Apr 11, 2026
In the East Room of the White House—its chandeliers suspended over a space that can feel, at times, curiously airless, Donald Trump has taken to speaking about the “soul of the nation” as if it were a property awaiting acquisition: something to be secured, renovated, perhaps even rebranded.
Lately, however, that soul appears to have acquired a second custodian. With the elevation of Robert Francis Prevost, now Pope Leo XIV, the moral vocabulary of the American project has encountered a figure who shares the President’s passport but not, it seems, his premises.

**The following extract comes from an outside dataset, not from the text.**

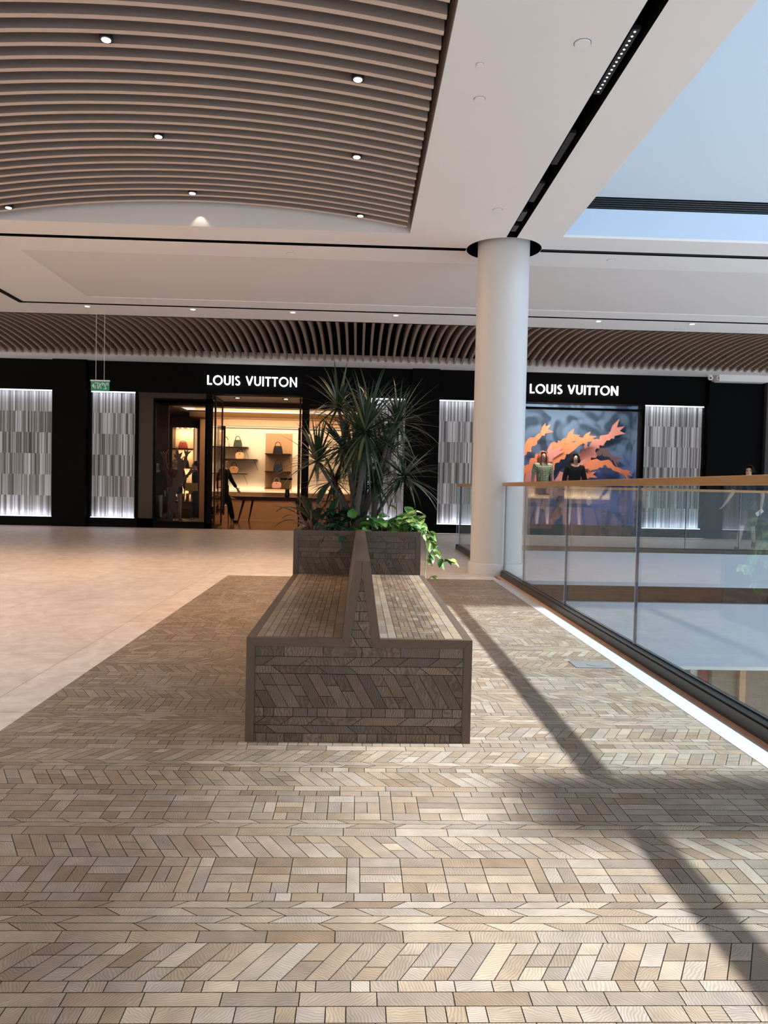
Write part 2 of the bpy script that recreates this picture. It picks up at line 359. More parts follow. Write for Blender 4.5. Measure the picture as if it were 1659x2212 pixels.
def parts_of_row(t, h, u0, u1, v0):
    out = []; u = u0 - .3 - random.random() * .1; rr = random.uniform
    def q(a, b, c, d): out.append([(a[0], v0 + a[1]), (b[0], v0 + b[1]), (c[0], v0 + c[1]), (d[0], v0 + d[1])])
    while u < u1 + .3:
        if t == 'L':
            l = .163; q((u, 0), (u + l, 0), (u + l, h), (u, h)); u += l
        elif t == 'S':
            l = random.choice((.042, .075, .06, .042, .082)); q((u, 0), (u + l, 0), (u + l, h), (u, h)); u += l
        elif t in 'PQ':
            l = random.choice((.11, .15, .19, .13)); s = h * 1.35 * (1 if t == 'P' else -1)
            q((u, 0), (u + l, 0), (u + l + s, h), (u + s, h)); u += l
        elif t in 'DE':
            l = .052; s = .57 * (1 if t == 'D' else -1)
            cuts = random.choice(([0, 1], [0, 1], [0, .5, 1], [0, .34, 1], [0, .66, 1], [0, .34, .66, 1]))
            for a, b in zip(cuts, cuts[1:]):
                q((u + s * h * a, h * a), (u + l + s * h * a, h * a), (u + l + s * h * b, h * b), (u + s * h * b, h * b))
            u += l
        elif t == 'B':
            k = random.random(); a, b = h * .28, h * .72
            if k < .35:
                l = rr(.036, .045); c = random.choice((a, b)); q((u, 0), (u + l, 0), (u + l, c), (u, c)); q((u, c), (u + l, c), (u + l, h), (u, h))
            elif k < .7:
                l = rr(.09, .16); mth = rr(.4, .6)
                q((u, 0), (u + l * mth, 0), (u + l * mth, a), (u, a)); q((u + l * mth, 0), (u + l, 0), (u + l, a), (u + l * mth, a))
                c = (a + b) / 2; q((u, a), (u + l, a), (u + l, c), (u, c)); q((u, c), (u + l, c), (u + l, b), (u, b)); q((u, b), (u + l, b), (u + l, h), (u, h))
            else:
                l = rr(.07, .09)
                q((u, 0), (u + l, 0), (u + l, a), (u, a)); q((u, b), (u + l, b), (u + l, h), (u, h))
                q((u, a), (u + l / 2, a), (u + l / 2, b), (u, b)); q((u + l / 2, a), (u + l, a), (u + l, b), (u + l / 2, b))
            u += l
    return out
def tiles(mb, rows, region, v0, mapf, key, gap=.0011, dark=1.0, bias=0):
    """rows: [(type, height)], region: convex 2D polygon, mapf: (u,v)->3D"""
    us = [p[0] for p in region]; u0, u1 = min(us), max(us); v = v0; vs_ = [p[1] for p in region]; vmax = max(vs_)
    for t, h in rows:
        if v > vmax: break
        if v + h > min(vs_):
            rb = random.uniform(-.13, .13) + bias
            for pl in parts_of_row(t, h, u0, u1, v):
                p = clip_convex(pl, pl, gap)
                if len(p) >= 3: p = clip_convex(p, region, gap)
                if len(p) >= 3:
                    r = max(0, min(1.25, random.betavariate(1.9, 2.4) + rb))
                    mb.face([mapf(*a) for a in p], key, (r * dark, random.random(), random.random(), 1))
        v += h

# ------------------------------------------------------------------ floors
SEQ = [('L', .045), ('S', .038), ('D', .139), ('L', .049), ('Q', .033), ('P', .032), ('Q', .036), ('P', .032), ('S', .041), ('B', .194), ('E', .139),
       ('L', .055), ('P', .032), ('Q', .028), ('B', .192), ('S', .044), ('L', .045), ('E', .138), ('S', .042), ('P', .028), ('Q', .037), ('D', .129), ('L', .055), ('S', .05)]
TOT = sum(h for _, h in SEQ)
PX0, PX1, PY0, PY1 = -1.51, 1.645, 1.561 - TOT, 9.13
mb = MB(); mb.box(PX0, PX1, PY0, PY1, -.3, .001, 'grout')
tiles(mb, SEQ * 7, [(PX0 + .004, PY0), (PX1 - .004, PY0), (PX1 - .004, PY1 - .004), (PX0 + .004, PY1 - .004)], PY0, lambda u, v: (u, v, .004), 'tile')
struct(mb.build('floor_wood_inlay'))
mb = MB()
mb.box(-16, PX0, -6, 18.52, -.3, 0); mb.box(PX0, 1.72, PY1, 18.52, -.3, 0); mb.box(1.72, 16, 13.78, 18.52, -.3, 0); mb.box(PX0, PX1, -6, PY0, -.3, 0)
struct(mb.build('floor', 'stone'))
mb = MB(); mb.box(PX1, 1.757, -6, PY1, -.3, .003, 'kerb'); mb.box(1.757, 1.80, -6, 9.5, -.3, .004, 'copper'); mb.box(1.80, 1.90, -6, 9.5, -.3, 0, 'kerb')
mb.box(PX1, 1.757, PY1, 9.14, -.3, .002, 'kerb'); mb.box(1.72, 1.90, 9.5, 13.78, -.3, 0, 'stone')
struct(mb.build('floor_stone_kerb'))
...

The development carries a certain irony. For years, segments of the American religious right imagined a more assertive papacy, one that might exchange the Vatican’s global, conciliatory posture for something closer to the idioms of national strength. In Leo XIV, they have their Chicago-born cleric. What they may not have anticipated is the Augustinian cast of his thinking. Where the administration tends to describe a world divided into winners and losers, Leo more often speaks in the older, less transactional language of neighbors and strangers. Borders, in this framing, do not disappear, but they begin to resemble something less like fortifications than injuries.
The disagreement has not remained at the level of abstraction. As Washington’s posture toward Tehran has hardened, some of the rhetoric surrounding the conflict has taken on a distinctly theological coloration, less the language of strategy than of moral purification. When Pete Hegseth, the Secretary of Defense, spoke recently of the need for decisive, even overwhelming force, the phrasing prompted an unusual public rebuke from the Vatican. Leo XIV, in remarks delivered with the measured cadence of a Midwestern schoolmaster, described such invocations as “truly unacceptable,” an assessment that, while brief, carried a wider resonance.
In Washington, the reaction has been less restrained. Reports have circulated, though not all are easily verified—of tense exchanges between Pentagon officials and the Vatican’s diplomatic representatives, suggesting a relationship that has cooled considerably in recent months. If there is a shared assumption behind these encounters, it may be that a papacy unwilling to align itself with American strategic aims risks diminishing its own relevance. The history of such assumptions, one might note, is uneven.
Leo’s response, characteristically, has been less argumentative than symbolic. His decision to forgo appearances at the United States’ semiquincentennial observances in favor of marking the Fourth of July on Lampedusa, an island whose name has become shorthand for the Mediterranean’s ongoing migrant tragedy, amounts to a quiet but pointed relocation of attention. The gesture does not so much reject the American narrative as reposition it, suggesting that its moral center might be found not in ceremony but in proximity to suffering.
There is precedent for this kind of tension. Twentieth-century Europe offers several examples of political leaders who regarded the papacy as, at best, an accessory to power and, at worst, an obstacle to it. The outcomes were mixed, though rarely in the way those leaders anticipated. Temporal authority, even at its most expansive, has often discovered limits when confronted with institutions that traffic less in coercion than in conscience.
As the conflict with Iran extends into its second month, and as figures within the administration attempt to articulate a theological rationale for its conduct, Leo XIV has emerged as an unlikely counterweight, less a partisan critic than a competing interpreter of the same moral texts. It is not yet clear how much influence such an interpretation can exert on the course of events. It is clearer, perhaps, that a war framed in religious terms does not remain solely within the control of those who first invoke them.